Thursday, July 31, 2008

"Watch for falling rock" on the 2010 Games


This happened just across the water from me on Tuesday night : a cliff face collapsed onto the Sea-to-Sky highway and the rail line between Vancouver and Whistler. 75 meters of what will be the route to the 2010 Olympic Games is buried in rubble 10 meters deep and will take at least five days to remove.
We must have heard it but as there has been blasting over there every night between midnight and 2am for weeks now, no one would have thought much about it. I wonder if all that blasting had anything to do with loosening that cliff face? In addition to the earthquake in California yesterday and another one in Port Townsend today - hello, San Andreas Fault! - and the fact it rained all day for two days for the first time in weeks - acts of nature we can do nothing about - what about all that blasting and road construction that's been going on?
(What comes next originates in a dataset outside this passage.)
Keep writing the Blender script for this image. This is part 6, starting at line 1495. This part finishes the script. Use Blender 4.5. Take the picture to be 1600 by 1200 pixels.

2010 Games boosters were immediately on damage control :
Premier Gordo Campbell :
"This is an area that was not touched by the improvements that we're making."
"The area where the slide occurred is not part of the $600-million Sea to Sky Highway Improvement Project, so it has not been worked on recently by construction crews."
That's $775 million, actually, guys, with blasting on that mountainside every single night.
"There's no need to worry about a similar incident during the 2010 Winter Olympics. I'm very confident we'll have a situation in place to deal with these things," he said. "We will have contingency plans."
"It's one of the reasons there are two separate athletes' villages -- one in Whistler and one in Vancouver."
"A slide during the Olympics would not ruin the games."
Yeah but it could totally ruin the day of anyone caught under 1600 cubic metres of rubble though, couldn't it, Irene?
"To mitigate any short-term transportation challenges between Vancouver and Whistler, athletes, officials, and the majority of personnel required to stage an Olympic or Paralympic event in Whistler will be housed in the Whistler area, so events will proceed on schedule."
Well, events proceeding on schedule is the most important thing about a rockslide I guess.
And 'short term transportation challenges'?
You mean like the bus driver who thankfully had the wit to floor it out of there as the rockslide smashed into his bus?
So far no one has been reported trapped in the slide - the dog patrols are out sniffing now - but this is a notoriously dangerous highway : 14 major landslides in the last century, with 19 deaths and over 800 accidents in the last five years alone. A rock slide in 1996 was 60,000 cubic meters and another in 1990 took two weeks to clear. It's not called the "Killer Highway" for nothing.

Well you know I'm not a huge fan of the two week Five Ring Circus urban renewal project and I'm bound to be crabby about all this so let's hear from a professional - geologist Colin Smith with Vancouver-based Fundamental Research Corp :
"The Sea to Sky Highway route in the Porteau Cove area is one of the worst possible places to build a road. In fact, Tuesday's slide near Porteau Cove may have weakened surrounding rock structures to the point of making a future slide in the same area more likely."
but, but, but ... Transportation Minister Kevin Falcon said:
"There's going to be a lot of rock-bolting ... and we will have all the contingencies and eventualities in place."
Colin Smith :
"I don't think rock-bolting really would have done a whole lot," he said. "Over time there's not a whole lot you can do, especially when you exploit the weakness by undercutting the structure with the road."
Oh look, here's Crebo, spokesman for the Transport Ministry, with another update :

"The slide was "nowhere near" roadwork on the highway."


Ok, I think we're getting your main point here, Dave, but the mountain might not agree.
Meanwhile 15,000 to 20,000 people are stranded in what the papers have taken to calling "the affluent alpine village of Whistler" for the next five days.
Now what was that in our bid for the Olympics about "an imaginative combination of road, rail, marine and air" options again?